Parish of St Alphonsa

St Alphonsa parishioners take part in a Eucharistic procession around St Peter Chanel’s Church in Yarralumla. PHOTO: LOUI SESELJA

St Alphonsa parishioners take part in a Eucharistic procession around St Peter Chanel’s Church in Yarralumla. PHOTO: LOUI SESELJA

October 4 was a landmark day for Syro-Malabar Catholics in the Archdiocese, as Matthew Biddle explains…

IT BEGAN with just eight families in 2006, but nine years later Canberra’s Syro-Malabar community has reached such a large size that it has been established as a parish in its own right.

Almost 800 people gathered on October 4 at St Peter Chanel’s Church in Yarralumla to celebrate Mass on the feast day of the community’s patron, St Alphonsa, and to hear the proclamation of the decree establishing the parish.

Colour, children, and traditional music marked the celebration, which included a Marian procession after Mass and a shared evening meal.

Archdiocesan priests Fr Varghese Vavolil, Fr Varghese Assin, Fr Praveen Paul, Fr Joshy Kurien and Fr James Antony CMI were joined by Fr Francis Kolencherry, Vicar-General of the Syro-Malabar Eparchy of Australia, who read the decree of establishment on behalf of Bishop Bosco Puthur.

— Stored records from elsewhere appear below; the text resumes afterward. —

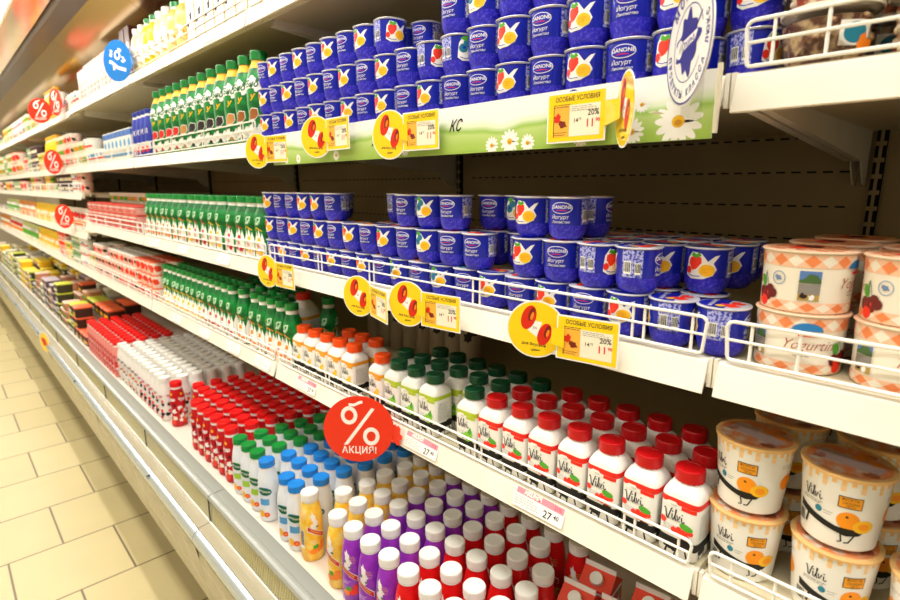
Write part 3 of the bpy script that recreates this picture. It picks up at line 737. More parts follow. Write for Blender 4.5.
    m = MB(); m.tube([(.365, .03, .792), (.365, L-.03, .792)], .013, TUBEM, 12); P['lamp_tube'] = m.mesh('lamp_tube', 30)
    m = MB(); m.extrude_y([(.335, .8145), (.40, .8145), (.385, .806), (.345, .806)], .02, L-.02, WHITE)
    for y in (.02, L-.035): m.box(.350, .380, y, y+.012, .778, .808, WHITE)
    P['lamp_holder'] = m.mesh('lamp_holder', smooth=False)
    return P
CP = case_parts()
KS = range(-1, 8)
NAMEBAY = {-1: 'nearest bay with apricot tubs and checked tubs', 0: 'bay with blue cups and square white bottles', 1: 'bay with the green bottles', 2: 'bay of pink packs left of the green bottles'}
for k in KS:
    o = empty('refrigerated_display_case', (0, bay_y(k)-.018, 0))
    far = ordw(k+2)
    tag(o, 'display case with steel bumper, '+(NAMEBAY[k] if k in NAMEBAY else far+' bay counted from the right edge'), 'display case', 'bays of the refrigerated case')
    for n, nm in (('back_panel', 'back_panel'), ('upright', 'slotted_upright')):
        p = part(nm, CP[n], o, (BACK, 0, 0))
        if n == 'back_panel' and k < 4: part('slot_row', CP['slots'], p)
    for n in ('tray', 'top_rail', 'return_grille', 'ledge', 'bumper', 'bumper_clip', 'front_panel', 'base', 'canopy', 'soffit_mirror', 'trim_bar', 'glass_joint'):
        part(n, CP[n], o)
    part('riser_glass', CP['riser_glass'], o); part('riser_glass', CP['riser_glass'], o, (0, BAY/2, 0))
    h = part('lamp_holder', CP['lamp_holder'], o); part('lamp_tube', CP['lamp_tube'], h)
    ld = bpy.data.lights.get('canopy_light') or bpy.data.lights.new('canopy_light', 'AREA')
    ld.shape = 'RECTANGLE'; ld.size = .05; ld.size_y = BAY*.96; ld.energy = 5.6; ld.color = (1, .965, .89)
    lo = bpy.data.objects.new('canopy_light', ld); link(lo); lo.parent = o; lo.location = (.365, BAY/2, .776); lo.rotation_euler = (0, math.radians(-8), 0)

# ------------------------------------------------------------------ shelves
def shelf_meshes():
    L = BAY; P = {}
    D = BACK-.678
    m = MB(); m.box(.012, D-.002, .004, L-.004, .024, .035, DECK); m.box(.012, .016, .004, L-.004, .004, .026, SHELF); m.box(.05, .054, .004, L-.004, .012, .024, SHELF)
    P['deck'] = m.mesh('deck', smooth=False)
    m = MB(); m.extrude_y([(-.0020, -.0065), (.001, -.0080), (.014, .030), (.0195, .034), (.0195, .0365), (.012, .0365), (.0095, .033)], .0065, L-.0065, SHELF); P['price_rail'] = m.mesh('price_rail', smooth=False)
    m = MB(); m.box(.010, .020, .0008, .006, .0, .038, SHELF); P['end_clip'] = m.mesh('end_clip', smooth=False)
    m = MB()
    prof = [(.08, .024), (.08, .010), (D-.085, -.036), (D-.065, -.058), (D-.035, -.084), (D-.010, -.088), (D-.010, .024)]
    m.extrude_y(prof, 0, .002, SHELF); m.extrude_y([(.08, .010), (.08, .008), (D-.085, -.0385), (D-.085, -.036)], 0, .012, SHELF)
    P['bracket'] = m.mesh('bracket', smooth=False)
    def fence(L, zt=.090, zm=.067):
        m = MB(); zb = .042; x = .010; r = .0023
        loop = []
        for cy, cz, a0 in ((L-.02, zt-.008, 0), (.02, zt-.008, 90), (.02, zb+.005, 180), (L-.02, zb+.005, 270)):
            rr = .008 if cz > .06 else .005
            for i in range(4):
                a = math.radians(a0+i*30); loop.append((x, cy+rr*math.cos(a), cz+rr*math.sin(a)))
        m.tube(loop, r, WIRE, 8, closed=True)
        m.tube([(x, .0125, zm), (x, L-.0125, zm)], r*.85, WIRE, 6)
        for y in (.030, .095, .112, .405, .422, .725, .742, .945, .962, 1.150, 1.200):
            if y < L-.02: m.tube([(x+.001, y, zb), (x+.001, y, zt)], r*.85, WIRE, 6)
        return m.mesh('fence', 40)
    P['fence'] = fence(L); P['fence_low'] = fence(L, .077, .059)
    return P
SP = shelf_meshes()
def shelf(k, zb, label, fence=True, rails=True):
    o = empty('metal_shelf', (.678, bay_y(k)+(.030 if zb > .3 else .020 if zb > 0 else .007 if zb > -.3 else -.002), zb))
    tag(o, label, 'shelf', 'shelves of the display case')
    part('shelf_deck', SP['deck'], o); part('price_rail', SP['price_rail'], o); part('end_clip', SP['end_clip'], o); part('end_clip', SP['end_clip'], o, (0, BAY-.0068, 0))
    part('bracket', SP['bracket'], o, (0, .003, 0)); part('bracket', SP['bracket'], o, (0, BAY-.014, 0))
    if fence: part('wire_fence', SP['fence' if zb > -.4 else 'fence_low'], o)
    return o
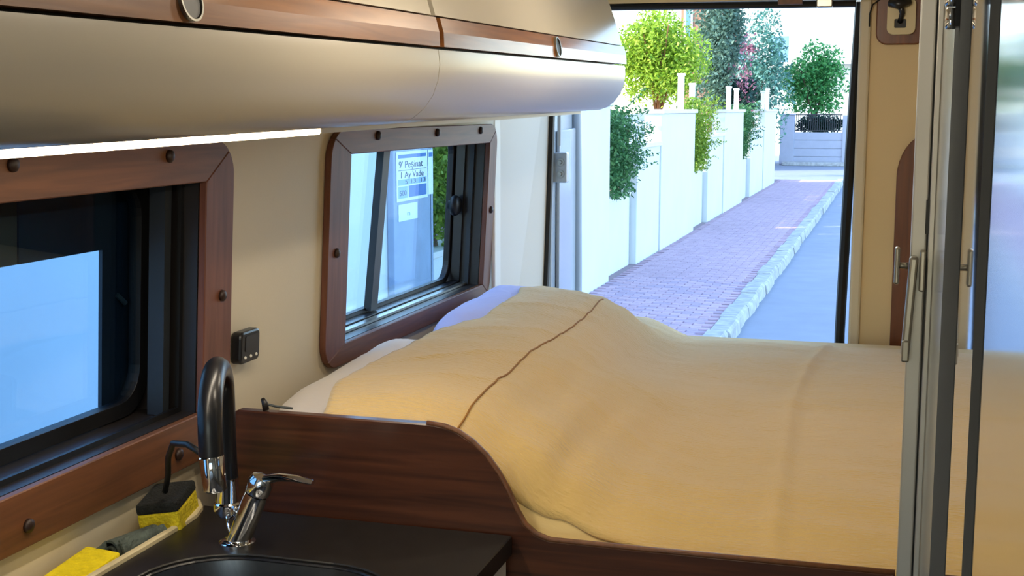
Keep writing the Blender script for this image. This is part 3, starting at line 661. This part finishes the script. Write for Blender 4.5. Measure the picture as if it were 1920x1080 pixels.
# ------------------------------------------------------------------ garden wall in repeating bays
HY = [8.47, 14.5, 21.0, 27.9, 35.6]
ord_ = ['first', 'second', 'third', 'fourth', 'fifth']
near = ['beside the van window', 'next to the open rear door', 'under the yellow-green tree', 'before the grey-green tree', 'at the far street corner']
PT = 0.0
for k, yh_ in enumerate(HY):
    p0 = yh_-3.1 if k else 1.5
    tpz = PT + (.10 if k == 1 else 0)
    t = thing('garden_wall_pier', 'tall white rendered wall block ' + near[k], 'wall', (WXF, (p0+yh_)/2, RZ), 'white garden wall blocks')
    MB().box(WXF-.25, WXF, p0, yh_, RZ+.01, tpz-.06).build('rendered_block', 'white_render', t, bev=.01)
    MB().box(WXF-.29, WXF+.04, p0-.03, yh_+.03, tpz-.0595, tpz).build('cap_stone', 'white_cap', t, bev=.008)
    if k == 4: break
    nx = HY[k+1]-3.1
    t = thing('garden_wall', 'lower white garden wall beyond the hedge ' + near[k], 'wall', (WXF, yh_+2, RZ), 'low white garden walls')
    MB().box(WXF-.25, WXF-.02, yh_+1.75, nx-.031, RZ+.01, -.50).build('rendered_block', 'white_render', t, bev=.01)
    MB().box(WXF-.29, WXF+.02, yh_+1.72, nx-.032, -.4995, -.44).build('cap_stone', 'white_cap', t, bev=.008)
    MB().tube([(WXF-.13, yh_+1.8, -.19), (WXF-.13, nx-.05, -.19)], .035, 8).build('hand_rail', 'fence_post', t)
    for q in (.15, .85): MB().tube([(WXF-.13, yh_+1.8+(nx-yh_-1.9)*q, -.4395), (WXF-.13, yh_+1.8+(nx-yh_-1.9)*q, -.22)], .02, 8).build('rail_post', 'fence_post', t)
    t = thing('planter_wall', 'low set-back planter wall under the hedge ' + near[k], 'wall', (WXF-.4, yh_+.9, RZ), 'low planter walls under hedges')
    MB().box(WXF-.36, WXF-.11, yh_+.031, yh_+1.715, RZ+.01, -1.10).build('rendered_block', 'white_render', t, bev=.01)
    MB().box(WXF-.38, WXF-.09, yh_+.032, yh_+1.714, -1.0995, -1.05).build('cap_stone', 'white_cap', t, bev=.008)
tag(MB().box(-9.5, WXF-.60, 1.5, 37, RZ+.001, -1.15).build('garden_soil', 'soil'), 'planted garden ground behind the white wall', 'soil', kind='structure')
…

“It is now deemed beneficial that the Syro-Malabar communities in different parts of Australia be coordinated and organised under different parishes, for better pastoral care, smoother administration and consistent spiritual and other pastoral activities,” the decree read. “Having sought and heard the counsel of the presbyter council of the eparchy of Melbourne and in accordance with the norms of CCEO (Code of Canons of the Eastern Churches) and by testimony of this document, I hereby establish this St Alphonsa Syro-Malabar Parish Canberra.

“The territory boundaries of the Parish encompass the Australian Capital Territory and adjacent New South Wales towns of Queanbeyan, Yass and Goulburn. The Syro-Malabar faithful living in the set region will be members of this parish.”

Fr Kolencherry said he was delighted to see the community he served for more than eight years become a parish.

“I am so happy and proud because I was here many years with you, trying our best to form a beautiful Christian community to receive Jesus, to share Jesus, to live with Jesus and witness Jesus,” he said.

Fr Varghese, who has been appointed as the first parish priest for the Syro-Malabar Parish, said the community had grown from eight families to almost 300 families since it was established in Canberra in 2006.

“We have got 270 children attending our catechesis plus another 500 or more adults in the community, so we have between 800 and 1,000 people,” he said.

Vicar-General of the Syro-Malabar Eparchy of Australia Fr Francis Kolencherry blesses a family during the offertory procession

Vicar-General of the Syro-Malabar Eparchy of Australia Fr Francis Kolencherry blesses a family during the offertory procession. PHOTO: LOUI SESELJA

The Syro-Malabar Parish currently celebrates its liturgy on weekends at St Peter Chanel’s Church in Yarralumla, but Fr Varghese is hopeful that the Parish will be able to build its own church in the future and offer daily Mass.

The St Thomas the Apostle Syro-Malabar Catholic Eparchy of Melbourne was established in March 2014, and is only the second eparchy of the Syro-Malabar Church outside of India.

It has Mass centres or parishes in 16 dioceses around Australia.

“The Syro-Malabar Church is one of the 23 Eastern Catholic rites, and the second largest among the Eastern rites, after the Ukrainian Church,” Fr Varghese explained. “This tradition goes back to St Thomas the Apostle, our father in faith. There are three forms of Holy Qurbana (Mass) for the Syro-Malabar people – the most solemn holy Qurbana, which is called Raza and then a solemn Mass, and then the simple Mass.

“It is the unique expression of the Syro-Malabar Catholic people and it is a treasury of the whole universal Church.”